The second walk was about 11 kilometres, roughly the same as the last one on Friday, with lots of steps. I took to collecting photos of postboxes (in progress) and listening in passing to snatches of other walkers' conversations, coincidentally all involved money - the two fast walking 40s something women: 'we'll have to sell the house in Oporto' - the stressed 50's something parents: 'he can't eat our food if he has enough money for wine' - the nervous 20s something son and unflappable father figure: 'really, that should be enough to see it through' - and the 30s something mother to hers, hidden in a pile of coats on the beach: 'you don't have to give them all lobster sandwiches!' as their toddler toddled oblivious in the sand and I wondered if the sense of 'all' was crowd or purity.


Then I got a Facebook post from New York post about food poisoning. It beeped on arrival to my iPhone as I was looking at a group of about ten  oystercatchers walking in front of me (causing ironic linking thoughts about poison and oysters). It took the birds quite some time to decide I was too close. So I photo'd the birds with the phone as they took off, edited the picture as best I could in mid-morning glare on my phone and then uploaded it, hoping to bring cheer to the miserable. All while walking. 

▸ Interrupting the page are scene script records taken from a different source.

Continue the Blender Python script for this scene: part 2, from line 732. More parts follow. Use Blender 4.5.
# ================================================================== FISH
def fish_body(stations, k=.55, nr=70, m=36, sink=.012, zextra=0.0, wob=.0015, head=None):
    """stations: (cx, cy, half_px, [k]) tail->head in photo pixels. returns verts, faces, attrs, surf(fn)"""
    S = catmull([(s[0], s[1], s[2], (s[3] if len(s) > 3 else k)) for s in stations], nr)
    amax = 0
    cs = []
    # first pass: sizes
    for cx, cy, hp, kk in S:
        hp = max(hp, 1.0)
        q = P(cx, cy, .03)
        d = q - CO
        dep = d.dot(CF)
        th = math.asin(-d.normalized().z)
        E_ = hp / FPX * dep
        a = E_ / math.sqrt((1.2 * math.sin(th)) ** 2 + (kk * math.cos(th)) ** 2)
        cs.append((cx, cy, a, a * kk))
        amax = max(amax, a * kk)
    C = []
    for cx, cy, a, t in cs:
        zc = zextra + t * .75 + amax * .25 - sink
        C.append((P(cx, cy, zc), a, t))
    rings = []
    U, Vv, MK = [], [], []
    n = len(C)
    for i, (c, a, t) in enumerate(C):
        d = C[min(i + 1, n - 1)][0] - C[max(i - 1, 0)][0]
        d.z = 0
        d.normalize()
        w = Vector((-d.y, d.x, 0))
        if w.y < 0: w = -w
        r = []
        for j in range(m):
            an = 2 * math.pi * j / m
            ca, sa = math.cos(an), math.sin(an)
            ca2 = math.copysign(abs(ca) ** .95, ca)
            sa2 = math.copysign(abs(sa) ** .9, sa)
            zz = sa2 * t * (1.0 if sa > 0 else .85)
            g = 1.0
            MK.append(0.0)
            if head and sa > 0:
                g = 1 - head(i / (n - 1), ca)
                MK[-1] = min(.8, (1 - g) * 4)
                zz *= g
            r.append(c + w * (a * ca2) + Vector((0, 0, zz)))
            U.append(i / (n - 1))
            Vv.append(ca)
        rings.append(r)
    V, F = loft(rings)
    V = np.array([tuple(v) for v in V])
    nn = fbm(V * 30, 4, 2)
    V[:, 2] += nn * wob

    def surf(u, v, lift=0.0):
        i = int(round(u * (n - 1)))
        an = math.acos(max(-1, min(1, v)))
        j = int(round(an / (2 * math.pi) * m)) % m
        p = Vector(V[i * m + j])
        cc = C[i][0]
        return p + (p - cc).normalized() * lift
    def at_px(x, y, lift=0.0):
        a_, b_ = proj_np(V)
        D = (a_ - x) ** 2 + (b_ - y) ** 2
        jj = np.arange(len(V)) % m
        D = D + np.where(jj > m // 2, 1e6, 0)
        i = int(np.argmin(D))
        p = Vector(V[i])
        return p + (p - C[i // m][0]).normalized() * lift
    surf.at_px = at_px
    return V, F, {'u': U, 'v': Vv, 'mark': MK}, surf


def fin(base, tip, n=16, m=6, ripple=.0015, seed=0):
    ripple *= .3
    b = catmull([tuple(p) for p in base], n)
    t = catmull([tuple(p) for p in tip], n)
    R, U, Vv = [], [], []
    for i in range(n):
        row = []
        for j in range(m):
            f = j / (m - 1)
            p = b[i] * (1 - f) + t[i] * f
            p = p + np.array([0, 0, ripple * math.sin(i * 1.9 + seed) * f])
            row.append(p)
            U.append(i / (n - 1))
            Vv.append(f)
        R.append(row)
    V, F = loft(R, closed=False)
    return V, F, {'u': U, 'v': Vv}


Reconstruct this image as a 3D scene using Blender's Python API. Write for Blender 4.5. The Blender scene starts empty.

It's time to start acknowledging the writers of the first lines, perhaps making this first revelation easy. Which opening line was from A Short History of Tractors in Ukrainian by Marina Lewycka?

Friday 11 March 2011

Beach

They left the aqueduct two hours before dawn, climbing by moonlight into the hills overlooking the port - six men in single file, the engineer leading.

This opening line marks the start of the 13th of these walks. No links to anything, just another book I read recently.

Today's walk can be seen in Google Maps, here if you want. Most of my walks are discoverable in the same place. It was drizzling most of the way, cold enough for gloves for the first hour and thereafter, wet, particularly so once I fell in the sea. After climbing across the granite/schist contact that separates White Rock and Killiney strands, I was walking in the shoals of wave washed glacial till that cover Killiney Beach. I chose the walk to have lots of different surfaces to help train my legs; steep steps, grass, heavy pebble beach and some climbing over huge boulders. Anyway, I needed to catch my breath and decided to take a picture at the water's edge. The undertow sucked the pebbles from under my feet. I had the iPhone in photo mode. Over and in I went, the phone too. I grabbed the phone as a small wave broke over us and it still worked. My rain gear kept most of the water out though my pockets and shoes did fill up. It felt strange after spending an hour watching TV coverage of today's tsunami in Japan.

I walked as far as the Shanganagh River, turning back at the mariners marker I now call Aaronisbent after the griffito in today's photo. I covered 10 km in about 150 minutes and it was tiring because I have not been walking enough. There's barely two months before the Scottish Three Peaks so I need to redouble my training and my quest for sponsorship, now at 63% of our initial £3000 goal, which we had hoped to beat by raising closer to £10,000.

Sunday 6 March 2011

Forge

The world is what it is; men who are nothing, who allow themselves to become nothing, have no place in it.

Forge in mock HDR
The sun rose for the 20,447th time and as ever, I missed it. I took a lift to Aughrim in Wicklow and went for a ten kilometre walk. The red-doored town forge enhanced the granite grey, under a grey-skied drizzle in the thin fog of cloud that keeps the Ow and Derry rivers watered. The tree- felled river banks, the logs haphazardly scattered among the water logged wheel furrows, resembled a  narrow margin of abused countryside. The smell of burning wood lingered in the windless valley, the chimney smoke thickening the grey air.

It was cold and I walked up through a Coilte plantation, into the cloud at 150 m and the world disappeared.